Ao trabalhar para evitar que um fosse apupado, Toffoli impediu que o outro, a quem já chamou de chefe, recebesse democraticamente o que era seu de direito. Sobre as vaias, como dizia o empresário Vicente Matheus, quem está na chuva é para se queimar. Lá ele tinha de sair tosquiado.

No linguajar jurídico, o fato concreto é que, independentemente da relação fraterna de Bolsonaro e Toffoli, boa parte dos brasileiros lembra que o ministro do Supremo Tribunal é cria exclusiva de Luiz Inácio, de quem foi advogado junto ao Tribunal Superior Eleitoral e Advogado-Geral da União, função que o cacifou a uma das vagas do STF.

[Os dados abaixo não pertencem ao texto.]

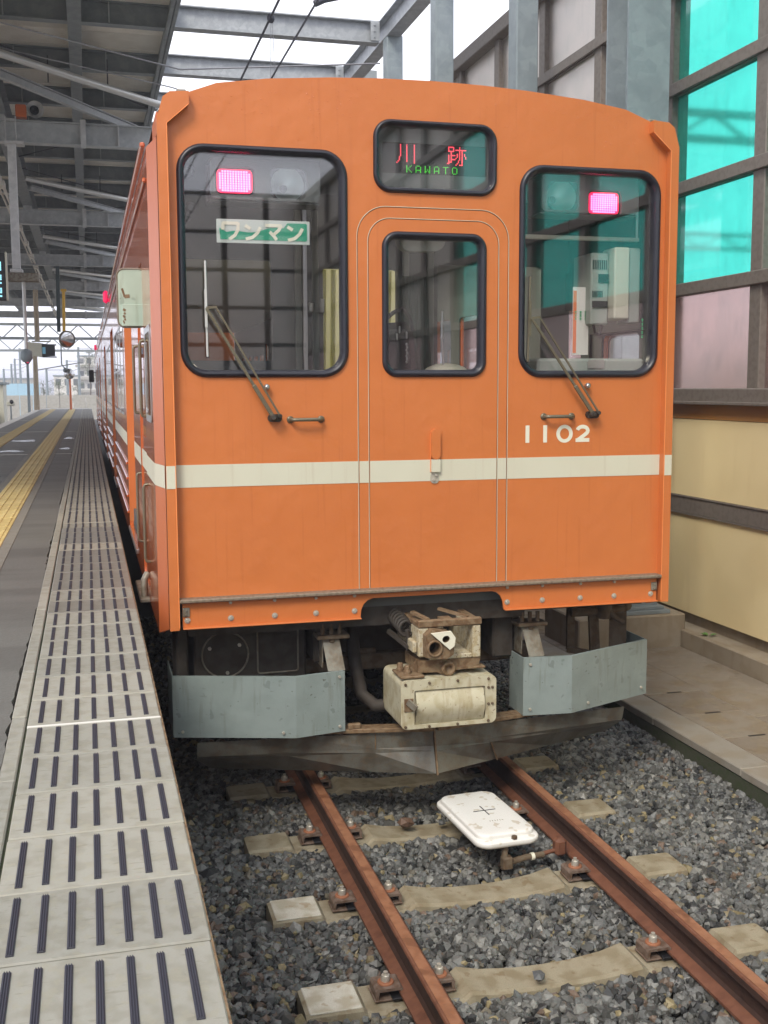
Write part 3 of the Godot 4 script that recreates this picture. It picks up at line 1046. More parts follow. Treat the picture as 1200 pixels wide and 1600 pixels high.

Para quem tem memória curta, mesmo depois do reinado nas hostes petistas, em 2019, o ministro Dias Toffoli negou pedido da defesa de Lula para que o então presidiário participasse do velório do irmão Vavá, que morreu de câncer em janeiro daquele ano.

Reeleito em 2022, Luiz Inácio recebeu o troco por meio de um embargo auricular durante a cerimônia de diplomação na Justiça Eleitoral: “O senhor tinha direito de ir ao velório. Me sinto mal com aquela decisão, e queria dormir nesta noite com o seu perdão”.

Até hoje, eu e as torcidas do Flamengo e do Corinthians não sabemos se o sono foi profundo, muito menos se Lula aceitou as desculpas.

Deixando de lado os entretantos, um dia, aqui mesmo neste espaço, escrevi que quem planta Tião Macalé jamais colhe Macunaíma. Na ausência de caminhos religiosos, a sugestão é se dedicar aos livros de autoajuda, principalmente aqueles que mostram variadas formas de o ser humano aceitar suas vulnerabilidades. Por razões que não vêm ao caso, recentemente reli a obra A Coragem Ser Imperfeito, da pesquisadora norte-americana Casandra Brené Brown. Entre as reflexões e citações de efeito imediato, me chamou atenção a afirmação de que é preciso coragem para ser imperfeito.

Mais interessante ainda é a dica para que aceitemos, abracemos e amemos nossas fraquezas. O mais importante é deixarmos de lado a imagem da pessoa que pensamos ser para aceitar a pessoa que realmente somos. Besteira esconder. Sem querer querendo, a literatura pune.